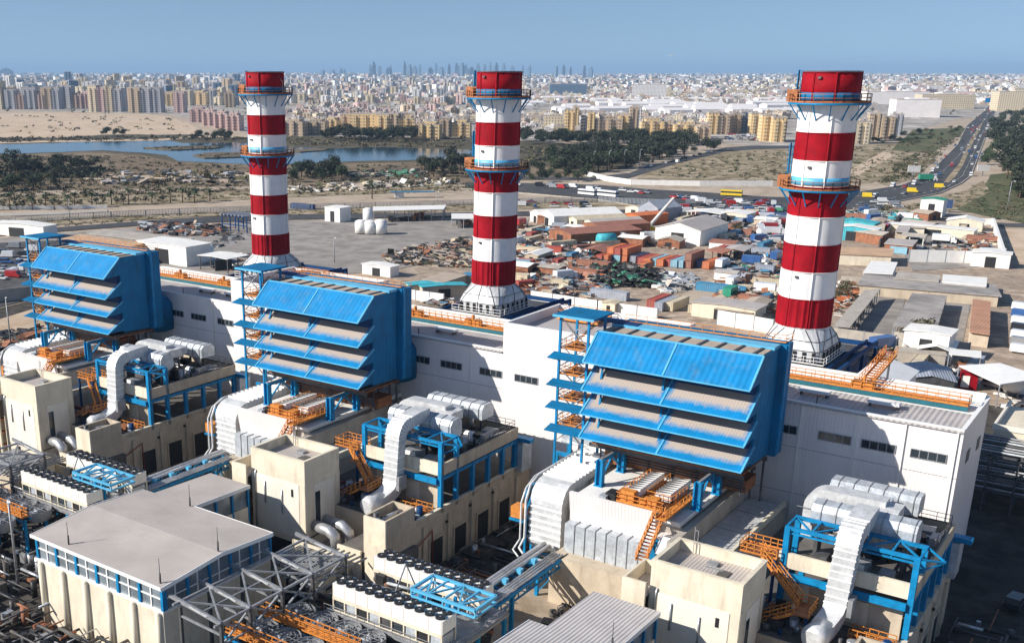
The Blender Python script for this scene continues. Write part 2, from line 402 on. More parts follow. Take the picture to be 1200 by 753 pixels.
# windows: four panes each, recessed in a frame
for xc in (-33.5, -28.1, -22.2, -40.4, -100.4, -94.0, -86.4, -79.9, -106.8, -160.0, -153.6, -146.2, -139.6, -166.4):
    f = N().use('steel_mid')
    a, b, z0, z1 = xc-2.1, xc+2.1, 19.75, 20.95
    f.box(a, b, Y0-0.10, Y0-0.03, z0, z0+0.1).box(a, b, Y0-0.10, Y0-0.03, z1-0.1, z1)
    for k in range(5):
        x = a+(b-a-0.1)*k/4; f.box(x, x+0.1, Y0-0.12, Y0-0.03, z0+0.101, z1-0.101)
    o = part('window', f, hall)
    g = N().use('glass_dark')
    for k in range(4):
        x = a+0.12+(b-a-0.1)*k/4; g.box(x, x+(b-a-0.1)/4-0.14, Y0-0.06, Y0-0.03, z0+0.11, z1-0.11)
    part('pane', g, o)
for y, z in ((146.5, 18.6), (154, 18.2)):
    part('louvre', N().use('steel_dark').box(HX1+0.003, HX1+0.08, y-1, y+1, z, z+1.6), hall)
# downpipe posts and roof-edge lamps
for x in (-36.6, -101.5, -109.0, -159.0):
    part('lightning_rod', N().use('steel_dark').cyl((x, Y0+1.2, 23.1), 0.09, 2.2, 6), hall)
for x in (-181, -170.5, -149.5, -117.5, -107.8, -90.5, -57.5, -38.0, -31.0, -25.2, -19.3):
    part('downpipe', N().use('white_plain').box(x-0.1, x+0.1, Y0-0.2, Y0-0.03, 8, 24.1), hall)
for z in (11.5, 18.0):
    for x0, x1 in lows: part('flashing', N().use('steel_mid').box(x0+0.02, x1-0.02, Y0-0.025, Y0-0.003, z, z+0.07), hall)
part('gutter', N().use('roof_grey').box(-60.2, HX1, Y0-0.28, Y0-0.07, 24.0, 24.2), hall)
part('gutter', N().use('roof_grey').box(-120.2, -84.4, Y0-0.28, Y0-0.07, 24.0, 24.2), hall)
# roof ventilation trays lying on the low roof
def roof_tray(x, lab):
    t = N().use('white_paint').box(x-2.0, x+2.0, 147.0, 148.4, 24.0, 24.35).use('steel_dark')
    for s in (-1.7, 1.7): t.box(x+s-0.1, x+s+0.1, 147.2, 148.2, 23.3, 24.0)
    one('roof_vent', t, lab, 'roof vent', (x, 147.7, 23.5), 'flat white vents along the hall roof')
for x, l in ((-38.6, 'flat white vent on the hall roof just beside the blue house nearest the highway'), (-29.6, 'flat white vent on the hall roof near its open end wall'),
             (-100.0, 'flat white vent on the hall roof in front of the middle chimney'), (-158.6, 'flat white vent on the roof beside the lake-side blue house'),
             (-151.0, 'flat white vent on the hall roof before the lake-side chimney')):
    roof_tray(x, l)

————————

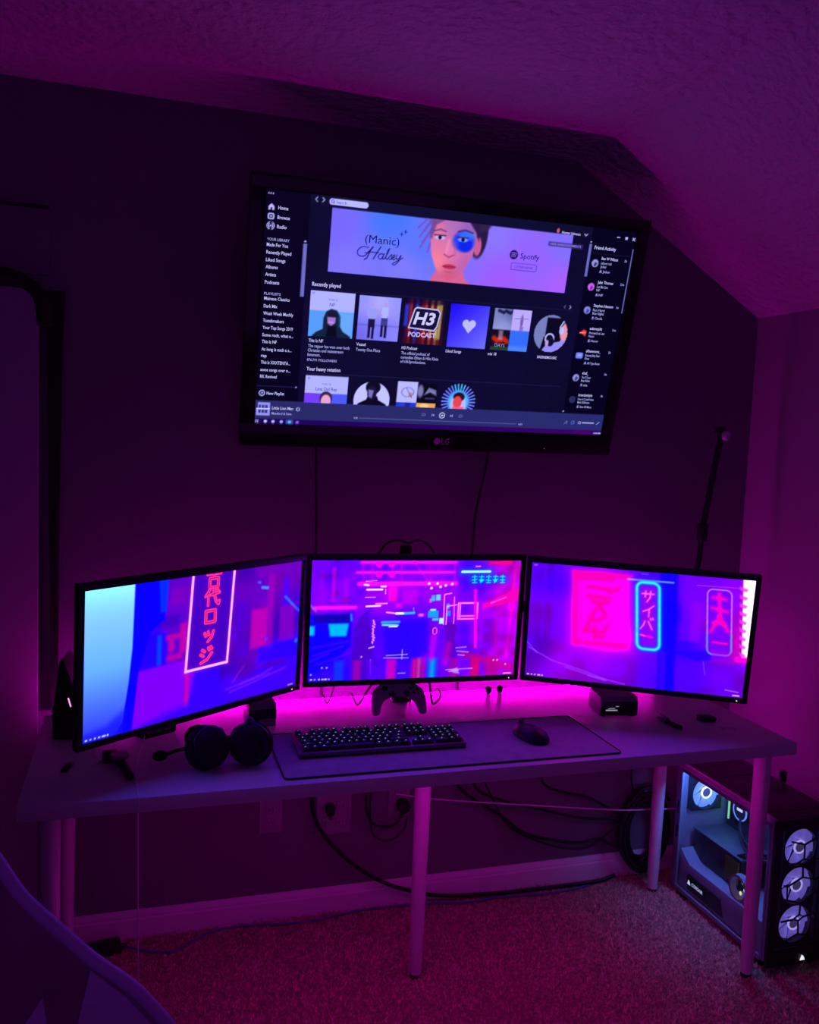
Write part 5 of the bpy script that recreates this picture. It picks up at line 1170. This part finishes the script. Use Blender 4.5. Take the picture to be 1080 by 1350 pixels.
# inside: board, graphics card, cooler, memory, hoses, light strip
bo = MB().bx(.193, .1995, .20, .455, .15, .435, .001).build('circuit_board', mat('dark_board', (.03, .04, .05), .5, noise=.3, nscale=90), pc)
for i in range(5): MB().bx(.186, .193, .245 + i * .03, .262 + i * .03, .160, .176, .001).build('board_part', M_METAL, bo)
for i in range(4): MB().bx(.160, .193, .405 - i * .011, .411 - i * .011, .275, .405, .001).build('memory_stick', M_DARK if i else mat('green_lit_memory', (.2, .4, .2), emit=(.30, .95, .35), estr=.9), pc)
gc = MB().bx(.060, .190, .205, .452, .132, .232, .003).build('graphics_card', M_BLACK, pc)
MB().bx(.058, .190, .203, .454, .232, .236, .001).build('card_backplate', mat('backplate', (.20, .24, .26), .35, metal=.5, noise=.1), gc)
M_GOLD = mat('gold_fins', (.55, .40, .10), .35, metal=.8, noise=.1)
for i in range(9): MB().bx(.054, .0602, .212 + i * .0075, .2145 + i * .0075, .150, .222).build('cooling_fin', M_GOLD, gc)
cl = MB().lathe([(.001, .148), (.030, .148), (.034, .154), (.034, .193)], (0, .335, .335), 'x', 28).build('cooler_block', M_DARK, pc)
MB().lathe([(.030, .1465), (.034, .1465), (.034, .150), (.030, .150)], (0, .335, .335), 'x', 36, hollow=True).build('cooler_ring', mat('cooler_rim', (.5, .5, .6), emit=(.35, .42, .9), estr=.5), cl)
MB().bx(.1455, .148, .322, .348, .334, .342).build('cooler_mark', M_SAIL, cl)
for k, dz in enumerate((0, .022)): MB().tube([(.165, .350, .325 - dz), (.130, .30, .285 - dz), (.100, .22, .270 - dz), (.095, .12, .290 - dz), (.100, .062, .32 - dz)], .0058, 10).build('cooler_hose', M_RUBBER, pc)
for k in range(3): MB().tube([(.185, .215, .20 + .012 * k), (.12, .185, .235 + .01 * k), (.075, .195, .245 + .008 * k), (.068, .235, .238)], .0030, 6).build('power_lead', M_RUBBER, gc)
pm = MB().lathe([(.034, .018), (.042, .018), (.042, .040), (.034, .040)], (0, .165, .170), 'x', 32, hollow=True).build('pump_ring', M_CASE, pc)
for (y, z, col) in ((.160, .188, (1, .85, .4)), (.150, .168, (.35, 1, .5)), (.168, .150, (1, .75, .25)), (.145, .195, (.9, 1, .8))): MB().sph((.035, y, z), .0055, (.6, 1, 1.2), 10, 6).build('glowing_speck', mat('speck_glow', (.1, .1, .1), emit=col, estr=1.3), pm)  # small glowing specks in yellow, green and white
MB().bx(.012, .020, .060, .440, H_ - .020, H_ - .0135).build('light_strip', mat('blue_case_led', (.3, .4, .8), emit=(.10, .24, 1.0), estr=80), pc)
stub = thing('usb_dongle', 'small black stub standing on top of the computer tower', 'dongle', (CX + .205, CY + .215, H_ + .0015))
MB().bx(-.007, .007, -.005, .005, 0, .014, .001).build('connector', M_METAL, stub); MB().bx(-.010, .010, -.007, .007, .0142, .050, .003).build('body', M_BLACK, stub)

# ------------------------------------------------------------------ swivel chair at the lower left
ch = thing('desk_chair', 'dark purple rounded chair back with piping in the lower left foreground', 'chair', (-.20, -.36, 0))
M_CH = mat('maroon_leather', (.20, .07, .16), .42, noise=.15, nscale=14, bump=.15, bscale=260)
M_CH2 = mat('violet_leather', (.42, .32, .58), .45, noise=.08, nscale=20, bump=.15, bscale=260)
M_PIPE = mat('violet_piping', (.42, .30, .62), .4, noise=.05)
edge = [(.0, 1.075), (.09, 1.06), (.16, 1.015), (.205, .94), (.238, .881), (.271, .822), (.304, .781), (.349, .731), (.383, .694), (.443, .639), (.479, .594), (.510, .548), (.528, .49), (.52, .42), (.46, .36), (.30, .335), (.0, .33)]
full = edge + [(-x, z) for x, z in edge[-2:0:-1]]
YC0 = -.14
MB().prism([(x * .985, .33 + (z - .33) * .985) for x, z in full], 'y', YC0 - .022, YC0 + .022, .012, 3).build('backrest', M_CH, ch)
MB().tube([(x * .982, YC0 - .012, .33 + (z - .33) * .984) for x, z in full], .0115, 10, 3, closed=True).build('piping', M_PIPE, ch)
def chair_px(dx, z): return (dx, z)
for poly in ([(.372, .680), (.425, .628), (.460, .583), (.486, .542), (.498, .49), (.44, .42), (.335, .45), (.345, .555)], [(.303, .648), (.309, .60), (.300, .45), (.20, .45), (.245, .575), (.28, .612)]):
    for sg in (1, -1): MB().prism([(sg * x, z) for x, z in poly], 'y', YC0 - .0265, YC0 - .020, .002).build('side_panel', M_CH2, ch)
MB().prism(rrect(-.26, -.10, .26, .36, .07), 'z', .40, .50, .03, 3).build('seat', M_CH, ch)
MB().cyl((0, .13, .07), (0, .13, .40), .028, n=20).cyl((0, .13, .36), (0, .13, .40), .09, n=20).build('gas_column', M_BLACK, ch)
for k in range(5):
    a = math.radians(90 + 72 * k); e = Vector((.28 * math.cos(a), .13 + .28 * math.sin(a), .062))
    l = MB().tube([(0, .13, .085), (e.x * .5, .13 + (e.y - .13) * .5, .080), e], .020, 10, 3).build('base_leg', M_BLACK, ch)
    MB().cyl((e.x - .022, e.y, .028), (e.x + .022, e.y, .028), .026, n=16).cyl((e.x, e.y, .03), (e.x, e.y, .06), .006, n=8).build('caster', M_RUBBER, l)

————————

* [Written task]:
Scan the records above for the string "pixels", then select every line that holds it.

* [Response to this task]:
The Blender Python script for this scene continues. Write part 2, from line 402 on. More parts follow. Take the picture to be 1200 by 753 pixels.
Write part 5 of the bpy script that recreates this picture. It picks up at line 1170. This part finishes the script. Use Blender 4.5. Take the picture to be 1080 by 1350 pixels.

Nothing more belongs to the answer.